'Increase resource tax in minority areas'

By Zhu Zhe (China Daily)
Updated: 2006-12-28 07:03

A vice-chairman of the Standing Committee of the National People's Congress yesterday called for a rise in the resource tax in minority areas to better protect the rights and interests of minorities.

Ethnic regions that supply natural resources such as crude oil and gas receive lower compensation, which has slowed their regional development, Vice-Chairman Ismail Amat said while reporting to the committee on the implementation of the Law on Regional National Autonomy.

The law says that the State should give a "certain amount" of compensation to minority areas that supply natural resources to protect local interests.

But inspections found that the compensation in some areas remained unchanged for more than 10 years amid the soaring price of natural resources, Amat, a Uygur, told the 25th session of the committee.

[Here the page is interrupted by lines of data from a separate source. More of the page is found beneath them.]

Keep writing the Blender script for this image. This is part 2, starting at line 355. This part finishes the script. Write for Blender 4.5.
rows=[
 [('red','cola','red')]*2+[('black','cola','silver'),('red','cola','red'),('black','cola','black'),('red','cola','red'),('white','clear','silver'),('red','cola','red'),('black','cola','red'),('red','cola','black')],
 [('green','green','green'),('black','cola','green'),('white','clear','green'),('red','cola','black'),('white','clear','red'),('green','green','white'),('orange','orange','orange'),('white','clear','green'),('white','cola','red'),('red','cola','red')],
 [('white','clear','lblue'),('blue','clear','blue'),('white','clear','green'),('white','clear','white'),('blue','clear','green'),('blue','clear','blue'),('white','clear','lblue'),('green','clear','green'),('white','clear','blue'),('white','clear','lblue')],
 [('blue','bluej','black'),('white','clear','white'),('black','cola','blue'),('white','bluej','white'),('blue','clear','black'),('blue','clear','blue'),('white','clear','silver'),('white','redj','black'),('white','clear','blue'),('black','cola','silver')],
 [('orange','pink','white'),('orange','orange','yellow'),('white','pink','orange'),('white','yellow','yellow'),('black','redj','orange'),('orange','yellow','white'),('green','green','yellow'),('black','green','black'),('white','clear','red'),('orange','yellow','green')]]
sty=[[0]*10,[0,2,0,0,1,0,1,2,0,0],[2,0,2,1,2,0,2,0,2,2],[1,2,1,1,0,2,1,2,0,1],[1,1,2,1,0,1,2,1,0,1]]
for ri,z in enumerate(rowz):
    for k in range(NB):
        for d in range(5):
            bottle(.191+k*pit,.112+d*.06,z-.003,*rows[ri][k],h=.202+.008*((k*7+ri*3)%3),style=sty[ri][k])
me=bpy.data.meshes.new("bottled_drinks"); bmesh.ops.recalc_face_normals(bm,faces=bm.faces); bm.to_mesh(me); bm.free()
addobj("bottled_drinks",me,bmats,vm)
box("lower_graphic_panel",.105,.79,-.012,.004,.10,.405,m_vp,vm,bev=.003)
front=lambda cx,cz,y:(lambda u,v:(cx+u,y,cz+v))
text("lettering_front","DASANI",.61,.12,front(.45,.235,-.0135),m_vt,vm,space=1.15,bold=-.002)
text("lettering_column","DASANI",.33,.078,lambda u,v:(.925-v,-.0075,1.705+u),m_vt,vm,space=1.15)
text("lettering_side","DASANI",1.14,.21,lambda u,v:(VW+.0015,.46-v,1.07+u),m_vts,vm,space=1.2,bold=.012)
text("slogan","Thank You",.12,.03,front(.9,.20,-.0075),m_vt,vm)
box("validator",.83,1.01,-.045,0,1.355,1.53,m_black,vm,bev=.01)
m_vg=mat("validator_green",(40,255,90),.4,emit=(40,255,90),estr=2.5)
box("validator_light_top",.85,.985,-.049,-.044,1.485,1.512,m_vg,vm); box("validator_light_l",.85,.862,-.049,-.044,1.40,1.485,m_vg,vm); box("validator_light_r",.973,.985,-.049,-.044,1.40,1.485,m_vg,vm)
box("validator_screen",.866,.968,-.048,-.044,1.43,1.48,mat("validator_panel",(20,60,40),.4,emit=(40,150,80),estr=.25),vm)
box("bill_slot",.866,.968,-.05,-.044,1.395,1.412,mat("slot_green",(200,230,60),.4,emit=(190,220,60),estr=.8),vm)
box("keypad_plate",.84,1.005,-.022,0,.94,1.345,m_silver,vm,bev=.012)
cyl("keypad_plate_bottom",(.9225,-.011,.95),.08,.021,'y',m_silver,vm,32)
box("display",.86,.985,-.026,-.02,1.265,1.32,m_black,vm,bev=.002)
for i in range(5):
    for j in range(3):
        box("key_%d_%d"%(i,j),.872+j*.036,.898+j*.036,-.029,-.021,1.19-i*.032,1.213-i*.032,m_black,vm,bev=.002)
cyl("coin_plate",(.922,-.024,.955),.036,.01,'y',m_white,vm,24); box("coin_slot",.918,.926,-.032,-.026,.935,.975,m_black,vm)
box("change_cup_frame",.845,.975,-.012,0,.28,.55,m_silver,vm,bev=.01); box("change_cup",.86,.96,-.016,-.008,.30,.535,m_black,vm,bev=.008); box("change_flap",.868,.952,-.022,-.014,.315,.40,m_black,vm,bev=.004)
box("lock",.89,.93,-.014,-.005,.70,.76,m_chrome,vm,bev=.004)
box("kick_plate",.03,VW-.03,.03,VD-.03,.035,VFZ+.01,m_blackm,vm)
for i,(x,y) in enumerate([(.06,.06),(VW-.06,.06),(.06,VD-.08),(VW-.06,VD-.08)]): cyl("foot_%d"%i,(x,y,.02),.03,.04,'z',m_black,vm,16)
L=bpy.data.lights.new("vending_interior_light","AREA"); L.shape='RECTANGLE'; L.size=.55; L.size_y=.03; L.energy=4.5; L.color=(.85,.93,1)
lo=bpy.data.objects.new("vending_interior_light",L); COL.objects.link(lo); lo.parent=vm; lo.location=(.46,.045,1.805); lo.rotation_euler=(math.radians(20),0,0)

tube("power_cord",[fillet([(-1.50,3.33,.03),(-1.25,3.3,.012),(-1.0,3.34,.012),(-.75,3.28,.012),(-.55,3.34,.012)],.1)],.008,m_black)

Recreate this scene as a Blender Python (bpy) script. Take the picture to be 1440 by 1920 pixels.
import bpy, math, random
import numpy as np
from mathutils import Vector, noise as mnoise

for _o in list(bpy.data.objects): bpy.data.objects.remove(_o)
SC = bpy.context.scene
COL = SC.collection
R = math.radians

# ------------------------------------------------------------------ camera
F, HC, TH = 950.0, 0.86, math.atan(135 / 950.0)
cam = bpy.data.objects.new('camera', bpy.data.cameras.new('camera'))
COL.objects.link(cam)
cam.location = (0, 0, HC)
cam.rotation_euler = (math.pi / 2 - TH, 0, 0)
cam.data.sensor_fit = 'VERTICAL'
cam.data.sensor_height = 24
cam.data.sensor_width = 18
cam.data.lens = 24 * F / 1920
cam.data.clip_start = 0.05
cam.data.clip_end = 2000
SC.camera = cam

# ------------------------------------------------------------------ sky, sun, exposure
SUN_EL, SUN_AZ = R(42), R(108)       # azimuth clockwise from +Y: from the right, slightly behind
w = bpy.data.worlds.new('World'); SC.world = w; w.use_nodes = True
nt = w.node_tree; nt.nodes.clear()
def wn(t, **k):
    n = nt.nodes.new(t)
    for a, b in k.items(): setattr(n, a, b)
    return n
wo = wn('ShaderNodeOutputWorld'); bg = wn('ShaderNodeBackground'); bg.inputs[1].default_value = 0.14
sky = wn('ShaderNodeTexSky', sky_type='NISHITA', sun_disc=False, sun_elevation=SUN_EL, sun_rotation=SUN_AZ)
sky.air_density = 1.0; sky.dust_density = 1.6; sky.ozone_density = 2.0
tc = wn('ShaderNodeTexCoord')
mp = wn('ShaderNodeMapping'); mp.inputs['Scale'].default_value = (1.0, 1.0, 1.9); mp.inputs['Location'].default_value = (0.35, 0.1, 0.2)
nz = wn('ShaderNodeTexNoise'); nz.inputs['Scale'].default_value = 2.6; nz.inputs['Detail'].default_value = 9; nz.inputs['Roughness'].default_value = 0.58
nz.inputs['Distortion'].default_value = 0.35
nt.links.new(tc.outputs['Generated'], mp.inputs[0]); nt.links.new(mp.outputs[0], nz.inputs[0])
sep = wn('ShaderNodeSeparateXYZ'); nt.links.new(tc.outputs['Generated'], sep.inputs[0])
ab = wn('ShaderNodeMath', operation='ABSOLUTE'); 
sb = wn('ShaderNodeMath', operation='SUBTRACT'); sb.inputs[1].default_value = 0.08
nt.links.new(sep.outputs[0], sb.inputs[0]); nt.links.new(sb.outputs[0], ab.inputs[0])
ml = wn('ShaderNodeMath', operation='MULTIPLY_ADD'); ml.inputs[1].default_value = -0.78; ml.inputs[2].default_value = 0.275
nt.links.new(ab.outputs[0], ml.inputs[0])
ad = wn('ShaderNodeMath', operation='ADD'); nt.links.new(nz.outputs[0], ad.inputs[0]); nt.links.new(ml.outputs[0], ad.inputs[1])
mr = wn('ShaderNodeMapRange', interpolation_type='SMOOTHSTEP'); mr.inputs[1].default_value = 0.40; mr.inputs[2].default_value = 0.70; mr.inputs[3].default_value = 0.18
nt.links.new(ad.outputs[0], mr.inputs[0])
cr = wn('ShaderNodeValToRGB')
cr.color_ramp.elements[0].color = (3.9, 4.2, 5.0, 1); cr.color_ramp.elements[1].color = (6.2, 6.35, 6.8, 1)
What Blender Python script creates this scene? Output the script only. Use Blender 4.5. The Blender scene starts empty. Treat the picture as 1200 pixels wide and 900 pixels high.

For example, he said, although the price for crude oil had increased from 478 yuan (US$61) per ton in 1993 to the current 3,800 yuan (US$487), the resource tax for crude oil in parts of Xinjiang remains at 12 yuan (US$1.5) to 14 yuan (US$1.8) per ton.

In addition, some large enterprises, which have resource exploitation programmes in ethnic regions, ignore local environmental protection and give little compensation for farmland occupation, but leave all the problems to local governments, the report says.

"To better protect the rights and interests of ethnic people, stricter rules and regulations should be made," Amat said.

Minority areas, most in China's western areas, are rich in natural resources. A State Council report on the exploration of resources released on Tuesday says large oilfields with proven reserves of more than 100 million tons have been discovered in the Xinjiang Uygur Autonomous Region, with gasfields each having an estimated reserve of more than 100 billion cubic metres being found in Inner Mongolia.

Meanwhile, large and medium-sized non-ferrous mines have been detected in Xinjiang, Tibet and Yunnan, a province with more than 50 minority groups.

But the ethnic regions have 11.7 million people living in extreme poverty, accounting for 49.5 per cent of the country's poor rural residents. And the local gross product of ethnic regions last year was just 8 per cent of the national total, and people in these regions produced only 29.4 per cent of the national average, the legislature's report says.